In a note, Topline Securities said that the full year inflation of 4.49% is also well within our expected range of FY25.
The pace of inflation, it said, has come down from an average of 23.41% in FY24 primarily on the back of deflation in housing, water, electricity, gas and fuels of 3.28% — thanks to the fall in electricity prices by 30% (Jun 2025 vs Jun 2024).
The brokerage said that in FY26, it expects inflation to average around 6-7%.
With inflation of 3.59% for June 2025, the real rate clocked in at 650bps, and for FY26 real rate is 400-500bps, significantly higher than Pakistan’s historic average of 200-300bps.
“Any major deviation in commodity prices from current levels may result in a change in inflation estimates,” the note added.
The data comes after the State Bank of Pakistan (SBP) kept its key interest rate unchanged at 11% in June.
The central bank said in its latest monetary policy statement that inflation was expected to show some near-term volatility but gradually stabilise within the 5% to 7% target range.
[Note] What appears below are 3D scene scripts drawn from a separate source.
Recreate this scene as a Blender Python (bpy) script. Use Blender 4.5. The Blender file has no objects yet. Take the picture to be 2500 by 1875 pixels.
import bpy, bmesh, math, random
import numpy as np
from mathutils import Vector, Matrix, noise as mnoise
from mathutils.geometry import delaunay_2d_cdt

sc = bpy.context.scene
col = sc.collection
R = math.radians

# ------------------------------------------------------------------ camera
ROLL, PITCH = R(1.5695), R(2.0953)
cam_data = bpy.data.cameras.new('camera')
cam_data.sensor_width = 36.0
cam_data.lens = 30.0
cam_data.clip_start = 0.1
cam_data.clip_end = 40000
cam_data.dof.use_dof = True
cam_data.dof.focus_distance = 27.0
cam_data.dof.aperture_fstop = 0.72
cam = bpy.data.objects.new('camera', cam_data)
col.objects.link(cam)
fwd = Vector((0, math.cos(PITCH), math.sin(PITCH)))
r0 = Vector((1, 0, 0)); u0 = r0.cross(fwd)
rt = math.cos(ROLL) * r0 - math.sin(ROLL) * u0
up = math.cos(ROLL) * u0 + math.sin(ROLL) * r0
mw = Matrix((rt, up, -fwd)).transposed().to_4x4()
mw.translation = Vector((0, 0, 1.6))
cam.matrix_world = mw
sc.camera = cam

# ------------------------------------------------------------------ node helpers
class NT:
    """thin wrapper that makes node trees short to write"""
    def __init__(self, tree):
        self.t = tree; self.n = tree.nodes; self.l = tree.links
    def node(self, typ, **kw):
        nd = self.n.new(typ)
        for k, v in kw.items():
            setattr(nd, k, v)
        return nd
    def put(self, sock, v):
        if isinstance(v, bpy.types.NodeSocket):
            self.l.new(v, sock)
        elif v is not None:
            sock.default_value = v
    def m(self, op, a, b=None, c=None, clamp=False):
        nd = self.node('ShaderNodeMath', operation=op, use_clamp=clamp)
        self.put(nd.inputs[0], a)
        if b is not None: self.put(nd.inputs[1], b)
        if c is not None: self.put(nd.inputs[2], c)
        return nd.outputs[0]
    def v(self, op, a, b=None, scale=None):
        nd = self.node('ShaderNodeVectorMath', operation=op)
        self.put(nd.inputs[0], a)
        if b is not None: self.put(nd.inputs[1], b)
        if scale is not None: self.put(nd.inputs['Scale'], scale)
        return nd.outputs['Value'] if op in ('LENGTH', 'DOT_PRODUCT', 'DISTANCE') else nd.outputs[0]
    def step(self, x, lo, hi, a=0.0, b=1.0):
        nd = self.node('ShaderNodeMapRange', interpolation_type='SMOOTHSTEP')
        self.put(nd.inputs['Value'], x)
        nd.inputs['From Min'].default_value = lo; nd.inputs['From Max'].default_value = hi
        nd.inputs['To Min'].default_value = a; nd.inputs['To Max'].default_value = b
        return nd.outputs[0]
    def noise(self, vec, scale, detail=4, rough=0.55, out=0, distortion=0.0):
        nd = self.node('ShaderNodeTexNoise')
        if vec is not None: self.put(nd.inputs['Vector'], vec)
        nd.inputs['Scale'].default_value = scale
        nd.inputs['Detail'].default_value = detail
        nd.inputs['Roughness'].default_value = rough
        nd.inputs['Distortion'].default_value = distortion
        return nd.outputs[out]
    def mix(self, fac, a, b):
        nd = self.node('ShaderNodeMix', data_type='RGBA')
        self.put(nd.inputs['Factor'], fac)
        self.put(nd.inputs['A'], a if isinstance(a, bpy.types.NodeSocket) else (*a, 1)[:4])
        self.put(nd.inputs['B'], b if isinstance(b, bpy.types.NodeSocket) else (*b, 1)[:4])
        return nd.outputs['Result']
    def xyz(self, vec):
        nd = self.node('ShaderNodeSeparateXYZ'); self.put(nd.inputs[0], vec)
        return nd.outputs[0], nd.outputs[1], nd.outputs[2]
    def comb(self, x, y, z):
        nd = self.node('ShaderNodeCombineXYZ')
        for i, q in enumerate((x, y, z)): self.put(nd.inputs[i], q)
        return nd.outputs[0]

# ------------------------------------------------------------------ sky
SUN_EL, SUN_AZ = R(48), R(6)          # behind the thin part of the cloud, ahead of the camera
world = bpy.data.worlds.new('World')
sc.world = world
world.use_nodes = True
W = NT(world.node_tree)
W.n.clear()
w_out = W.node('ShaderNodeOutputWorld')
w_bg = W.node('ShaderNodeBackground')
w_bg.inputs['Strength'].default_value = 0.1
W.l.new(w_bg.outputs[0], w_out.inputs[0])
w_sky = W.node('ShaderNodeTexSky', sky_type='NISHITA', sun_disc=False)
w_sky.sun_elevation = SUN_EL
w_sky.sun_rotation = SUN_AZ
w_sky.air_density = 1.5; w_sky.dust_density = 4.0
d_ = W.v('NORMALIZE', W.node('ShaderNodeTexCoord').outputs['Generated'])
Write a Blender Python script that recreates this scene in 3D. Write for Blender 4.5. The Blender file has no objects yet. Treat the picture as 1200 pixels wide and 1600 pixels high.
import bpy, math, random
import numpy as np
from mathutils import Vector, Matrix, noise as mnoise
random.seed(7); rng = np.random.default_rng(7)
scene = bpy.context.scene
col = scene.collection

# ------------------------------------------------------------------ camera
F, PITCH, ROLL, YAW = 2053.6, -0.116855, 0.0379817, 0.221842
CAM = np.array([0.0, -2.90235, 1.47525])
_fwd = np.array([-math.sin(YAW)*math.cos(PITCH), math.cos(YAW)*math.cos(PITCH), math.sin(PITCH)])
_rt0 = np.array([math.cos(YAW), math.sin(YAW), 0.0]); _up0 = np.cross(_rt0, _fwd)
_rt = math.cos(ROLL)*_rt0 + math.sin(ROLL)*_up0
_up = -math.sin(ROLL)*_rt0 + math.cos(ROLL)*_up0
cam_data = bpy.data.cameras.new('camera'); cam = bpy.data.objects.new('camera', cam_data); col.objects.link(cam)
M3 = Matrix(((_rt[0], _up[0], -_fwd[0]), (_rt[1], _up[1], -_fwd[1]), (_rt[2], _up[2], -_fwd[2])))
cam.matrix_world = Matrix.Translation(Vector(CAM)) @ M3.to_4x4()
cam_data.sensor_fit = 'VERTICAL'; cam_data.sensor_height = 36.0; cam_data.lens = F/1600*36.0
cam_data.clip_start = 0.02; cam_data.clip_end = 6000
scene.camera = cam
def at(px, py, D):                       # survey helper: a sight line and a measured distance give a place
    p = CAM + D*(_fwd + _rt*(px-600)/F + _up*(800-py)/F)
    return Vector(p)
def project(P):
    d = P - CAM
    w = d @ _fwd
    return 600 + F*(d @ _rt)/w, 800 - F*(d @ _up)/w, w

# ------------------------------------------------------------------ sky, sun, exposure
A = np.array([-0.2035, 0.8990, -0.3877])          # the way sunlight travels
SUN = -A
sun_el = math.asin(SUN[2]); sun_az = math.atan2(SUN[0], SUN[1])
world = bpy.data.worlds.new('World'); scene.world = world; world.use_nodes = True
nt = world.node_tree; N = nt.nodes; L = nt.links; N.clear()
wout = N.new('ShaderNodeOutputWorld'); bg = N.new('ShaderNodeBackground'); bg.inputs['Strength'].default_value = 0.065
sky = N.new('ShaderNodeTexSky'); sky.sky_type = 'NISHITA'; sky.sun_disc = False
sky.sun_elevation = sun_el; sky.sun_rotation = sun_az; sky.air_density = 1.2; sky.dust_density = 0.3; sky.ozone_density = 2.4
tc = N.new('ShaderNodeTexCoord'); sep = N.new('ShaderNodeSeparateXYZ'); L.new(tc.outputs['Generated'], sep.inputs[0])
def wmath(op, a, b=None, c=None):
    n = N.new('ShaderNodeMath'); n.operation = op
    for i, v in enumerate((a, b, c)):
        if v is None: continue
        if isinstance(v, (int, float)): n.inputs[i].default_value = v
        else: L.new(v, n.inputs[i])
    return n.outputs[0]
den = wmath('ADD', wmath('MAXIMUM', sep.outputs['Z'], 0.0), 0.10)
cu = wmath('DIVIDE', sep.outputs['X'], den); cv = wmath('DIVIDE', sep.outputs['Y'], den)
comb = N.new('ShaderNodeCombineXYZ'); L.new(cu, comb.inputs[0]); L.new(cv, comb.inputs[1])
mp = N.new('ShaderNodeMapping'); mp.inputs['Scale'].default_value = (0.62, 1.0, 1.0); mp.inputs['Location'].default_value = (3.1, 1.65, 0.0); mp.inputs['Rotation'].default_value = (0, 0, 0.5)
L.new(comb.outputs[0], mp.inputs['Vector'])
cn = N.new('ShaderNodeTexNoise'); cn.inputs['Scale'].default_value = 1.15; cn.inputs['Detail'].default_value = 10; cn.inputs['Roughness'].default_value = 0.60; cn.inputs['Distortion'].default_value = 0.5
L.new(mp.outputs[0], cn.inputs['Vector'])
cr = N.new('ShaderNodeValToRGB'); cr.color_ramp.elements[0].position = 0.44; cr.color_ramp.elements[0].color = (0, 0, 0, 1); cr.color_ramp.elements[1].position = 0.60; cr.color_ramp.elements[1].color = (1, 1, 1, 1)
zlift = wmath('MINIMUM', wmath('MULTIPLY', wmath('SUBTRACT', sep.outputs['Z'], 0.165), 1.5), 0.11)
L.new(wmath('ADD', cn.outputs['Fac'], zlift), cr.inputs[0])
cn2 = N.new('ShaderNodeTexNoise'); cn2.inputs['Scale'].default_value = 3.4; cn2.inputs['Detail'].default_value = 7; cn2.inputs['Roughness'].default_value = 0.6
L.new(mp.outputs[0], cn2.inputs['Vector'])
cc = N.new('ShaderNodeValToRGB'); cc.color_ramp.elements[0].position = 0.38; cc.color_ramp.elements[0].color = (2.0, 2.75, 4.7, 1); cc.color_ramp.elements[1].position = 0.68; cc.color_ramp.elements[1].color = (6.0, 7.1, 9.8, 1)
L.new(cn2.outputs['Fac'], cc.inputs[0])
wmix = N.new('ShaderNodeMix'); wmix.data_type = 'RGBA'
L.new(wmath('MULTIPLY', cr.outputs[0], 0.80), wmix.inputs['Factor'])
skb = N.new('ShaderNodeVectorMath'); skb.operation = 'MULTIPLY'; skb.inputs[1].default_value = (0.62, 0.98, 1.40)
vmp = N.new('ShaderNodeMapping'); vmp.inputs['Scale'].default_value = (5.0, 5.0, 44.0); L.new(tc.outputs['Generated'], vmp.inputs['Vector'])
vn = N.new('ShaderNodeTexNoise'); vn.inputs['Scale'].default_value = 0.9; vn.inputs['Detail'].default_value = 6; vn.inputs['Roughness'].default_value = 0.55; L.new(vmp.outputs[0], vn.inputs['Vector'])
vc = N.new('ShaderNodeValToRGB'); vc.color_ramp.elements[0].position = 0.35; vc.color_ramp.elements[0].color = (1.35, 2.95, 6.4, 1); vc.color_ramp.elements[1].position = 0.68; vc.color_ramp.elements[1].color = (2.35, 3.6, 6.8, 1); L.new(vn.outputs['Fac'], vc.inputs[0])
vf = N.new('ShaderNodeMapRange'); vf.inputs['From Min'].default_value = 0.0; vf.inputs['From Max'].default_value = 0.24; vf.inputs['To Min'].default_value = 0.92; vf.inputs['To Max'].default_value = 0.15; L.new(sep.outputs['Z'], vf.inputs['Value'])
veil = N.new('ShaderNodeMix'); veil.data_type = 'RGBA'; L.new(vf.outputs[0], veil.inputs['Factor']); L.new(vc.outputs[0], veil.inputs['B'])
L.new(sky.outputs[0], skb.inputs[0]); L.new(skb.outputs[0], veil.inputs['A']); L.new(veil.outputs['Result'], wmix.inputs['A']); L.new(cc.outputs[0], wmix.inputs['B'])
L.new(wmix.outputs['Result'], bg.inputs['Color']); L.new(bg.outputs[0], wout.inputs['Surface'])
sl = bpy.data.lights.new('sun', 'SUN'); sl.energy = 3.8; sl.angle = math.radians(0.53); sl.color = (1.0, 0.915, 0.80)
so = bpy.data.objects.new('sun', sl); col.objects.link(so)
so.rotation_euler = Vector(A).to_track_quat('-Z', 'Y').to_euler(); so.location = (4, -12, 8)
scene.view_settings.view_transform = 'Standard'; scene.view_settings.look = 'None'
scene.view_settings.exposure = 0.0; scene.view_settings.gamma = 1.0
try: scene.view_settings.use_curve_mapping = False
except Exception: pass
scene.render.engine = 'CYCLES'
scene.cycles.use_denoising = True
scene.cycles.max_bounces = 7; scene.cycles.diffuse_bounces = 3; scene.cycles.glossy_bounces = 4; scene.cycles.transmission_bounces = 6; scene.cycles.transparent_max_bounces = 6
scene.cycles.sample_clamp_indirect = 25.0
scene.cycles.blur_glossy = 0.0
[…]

The figures also come weeks after Pakistan unveiled its annual budget, which included new revenue measures and subsidy cuts as part of efforts to secure a long-term loan programme from the International Monetary Fund (IMF).
Analysts have warned that higher energy and tax costs could stoke inflation in the second half of the year.
Pakistan Stock Exchange rose 2.3% on the day to close at an all-time high of 128475.7 points, on Tuesday, the first day of the new fiscal year.